El viajero, que normalmente llega por carretera desde Zaragoza, entra en la comarca tras subir el fuerte repecho de Azaila. Es inexcusable desviarse poco más de un kilómetro, para asombrarse ante el mejor conjunto de ruinas ibero-romanas y la necrópolis celta que uno puede esperar. Tras unos páramos que a trozos empiezan a regarse, la carretera enfila recta hacia la rica huerta de Híjar. En la Venta del Barro, cruce hacia La Puebla, es tradición detenerse. La Puebla de Híjar queda fuera de la ruta principal; se ve desde lejos su gran iglesia, su azucarera cerrada, su estación de ferrocarril que enlaza la comarca con Barcelona. Aquí subieron al tren un día tantos cientos de emigrantes: peones de albañil, dueños de colmados, oficinistas, chicas de servir.

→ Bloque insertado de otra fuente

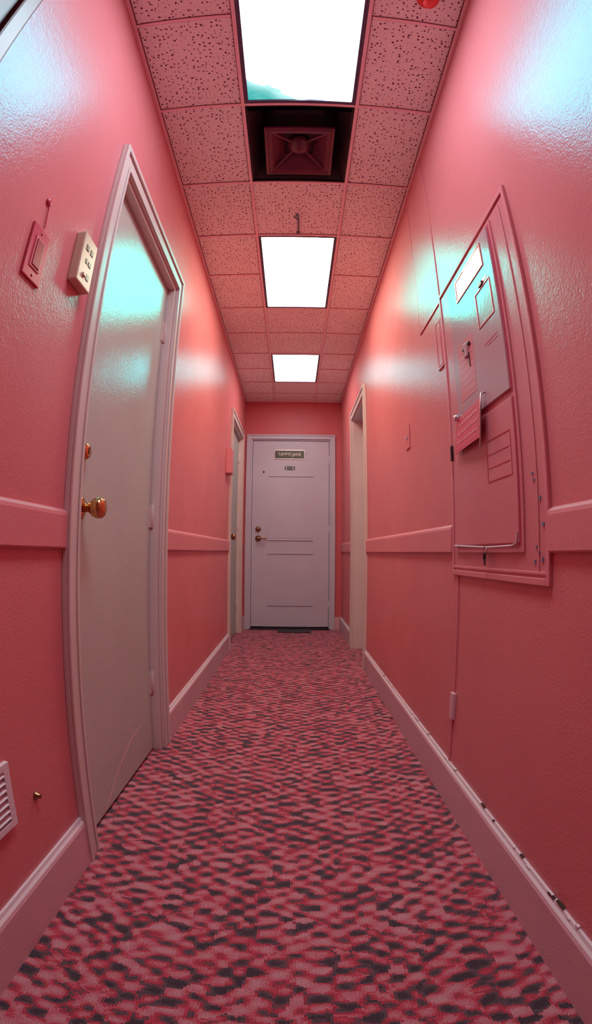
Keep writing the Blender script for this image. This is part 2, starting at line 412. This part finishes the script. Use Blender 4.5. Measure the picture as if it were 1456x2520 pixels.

Samper, siete kilómetros más allá de Híjar, queda bien a trasmano, y es una pena, pues su enorme iglesia parroquial, sus vegas valen la pena. Y su Semana Santa: el contagio de los tambores es terrible. Híjar, con su imponente cuadro se lleva la mejor propaganda; pero no le andan a la zaga Alcañiz, más señorial y con sus mejores pasos; Calanda –más duros sus tambores quizá, si cabe, y cantados en cine por Buñuel-, Andorra, Samper. El emigrado vuelve, y se queja unas horas, hasta sangrar las manos.

Un inmenso tambor, sobre el que toca incansablemente un penitente, en hierro forjado obra de Pepe Gonzalvo, el solitario de Rubielos, recibe al viajero, en Alcañiz, tras treinta kilómetros secos, apenas reverdecidos en la zona de colonización. La estatua cubre toda la Estanca, el único puñado grande de agua en muchas leguas a la redonda. Se pueden cazar patos, cuando es época, y hasta tortugas. En Alcañiz, todo asombra: el conjunto monumental, apretado a la colina y abrazado por el Guadalope; el castillo calatravo, hoy parador, con unas vistas impresionantes; la empinadísima calle Mayor y las callejas moriscas y, sobre todo, la plaza, una de las plazas más hermosas de todo Aragón. Uno no sabe qué mirar más: la logia gótica, el Ayuntamiento renacentista, la colegiata con su portalón barroco, el conjunto de la torreta de los Escolapios y la subida al parque… La ciudad, con sus viejos comercios, su abolengo pequeño-burgués, sus “masicos” cargados de frutales, su creciente industrialización, hace justicia a su capitalidad comarcal. Allí supo de tedios y amores Ramón Sender, mancebo de botica.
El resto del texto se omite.